Checklist Home Services
Liz Piccarazzi spent a decade juggling corporate work at American Express (earning six figures), motherhood, and marriage—leaving little time to maintain her family's biggest investment: their home. As the honey-do list on her refrigerator grew, so did a realization. Every time she hired a contractor for home services work, she was disappointed or underwhelmed. "In really all cases, I was either disappointed or underwhelmed and recognized a gap in the marketplace for professionally run handyman services," she recalls. The gap wasn't in the technical work itself; it was in customer experience—a term barely used in the trades. Armed with marketing expertise and a clear pain point, Liz made the leap.
In 2011, Checklist Home Services launched in New York. Liz married her customer experience expertise with the trades industry, building a company focused on handymen, electricians, carpenters, and general home improvement. Instead of outsourcing to 1099 contractors, she chose the harder path: hiring W2 employees. She pays handymen $15-$35 per hour depending on experience, benchmarks against the field, and covers 20% workers' compensation (a massive cost). The operational footprint includes a loft space in Navy Yard, two full-time office staff, liability insurance at 5-6%, and all the overhead of running a professional service business.
Customers discover Checklist through Google search, Yelp, and Angie's List. The company uses an interactive web form (front and center on the website) where homeowners create their own honey-do list, selecting services room-by-room. Virtual estimates happen first; on-site visits follow if needed. The website includes portfolio pieces, interviews with handymen, and the quote request form—all designed to differentiate Checklist through professionalism and transparency.

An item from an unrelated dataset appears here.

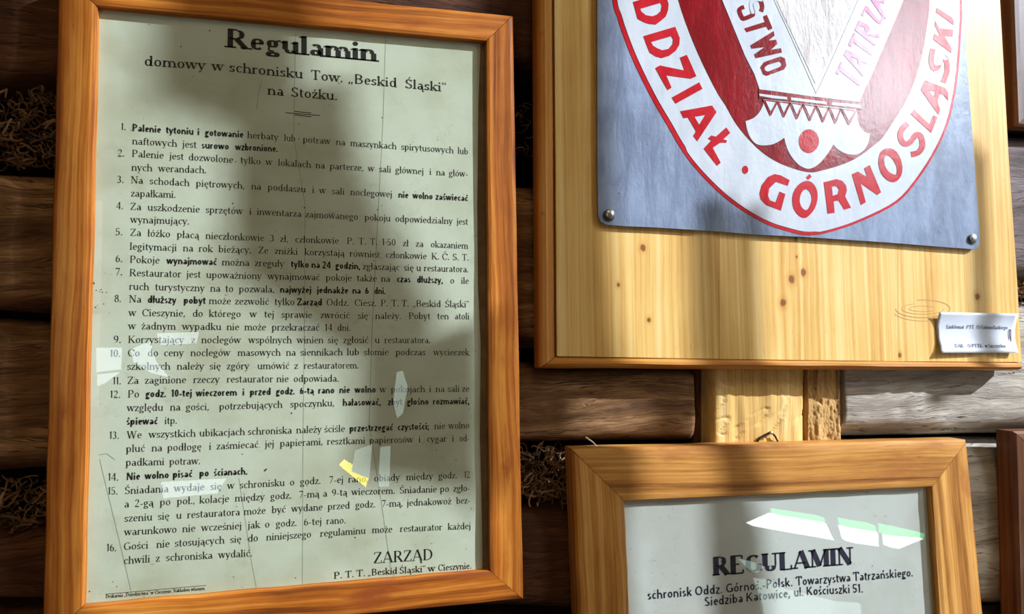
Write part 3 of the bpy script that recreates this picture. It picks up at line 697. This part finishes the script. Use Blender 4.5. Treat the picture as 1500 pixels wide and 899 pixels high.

The business model is straightforward: handyman services priced by time increments. A half-day in Brooklyn/Queens is $395; a full day is $595. Manhattan commands higher rates ($500 half-day, $725 full-day). In October alone, the business completed 65 jobs at roughly $400 average per job. After paying the handyman ($120 for a typical half-day job), workers' comp ($25), liability insurance, rent, and office staff salaries, Checklist nets $60-$75 profit per $400 job. Supplies provide an additional 4-5% revenue stream, marked up 25%. The W2 employee model proved correct—Liz watches the litigation against 1099 misclassification and sees Checklist and competitors like Managed by Q (which she follows closely) validating the professional employment approach through rapid scaling and team stability.
Four years in (approaching November 2015), Checklist has become a thriving local business in Brooklyn and Queens with plans to expand into Manhattan. Reinvestment is constant—Liz has poured $60-$75,000 into Citibin, a separate venture focused on junk removal and waste management for homes. This new business is capital-intensive, requiring equipment and prototyping, but represents Liz's evolution from single-service to multi-service. Her Twitter handle is ChecklistNYC; the website is ChecklistNYC.com. Despite the operational complexity and the opportunity cost of leaving six-figure corporate work, Liz continues to scale, one satisfied customer at a time.
- •Liz applied corporate-grade customer experience standards to an industry where competitors ignored it, creating a defensible differentiation that attracted customers willing to pay premium rates for reliability and professionalism.
- •By hiring W2 employees instead of 1099 contractors, she built a stable, trained workforce that could consistently deliver the brand promise, while competitors faced legal risks and higher turnover that undermined service quality.
- •The usage-based pricing model ($395–$725 per job) aligned incentives with customer pain—homeowners paid for time spent, not markup games—and the transparent website (portfolio, handyman interviews, room-by-room forms) converted high-intent search traffic into bookings without expensive customer acquisition.
- •Her background in marketing and customer psychology at American Express gave her the frameworks to systematize trust in a transactional, trust-light industry, allowing word-of-mouth to compound as satisfied customers became repeat users.
- 1.Identify a fragmented service industry where incumbents compete on price or availability, not experience, then audit what corporate service standards (transparency, trained staff, accountability) are absent in that market.
- 2.Build your first MVP by hiring 2–3 full-time W2 employees in your core service area and document every process (scheduling, quality control, follow-up) so that delivery becomes repeatable and defensible against 1099-based competitors.
- 3.Create a website with high-intent conversion tools (interactive forms, portfolio galleries, staff bios, transparent pricing) optimized for organic search keywords that match customer pain points, then monitor Google, Yelp, and industry review sites to capture inbound demand.
- 4.Set pricing by time increment, not project, and publicly explain your cost structure (labor, insurance, overhead) so customers understand value; mark up supplies separately to create a secondary revenue stream that improves margins without raising service fees.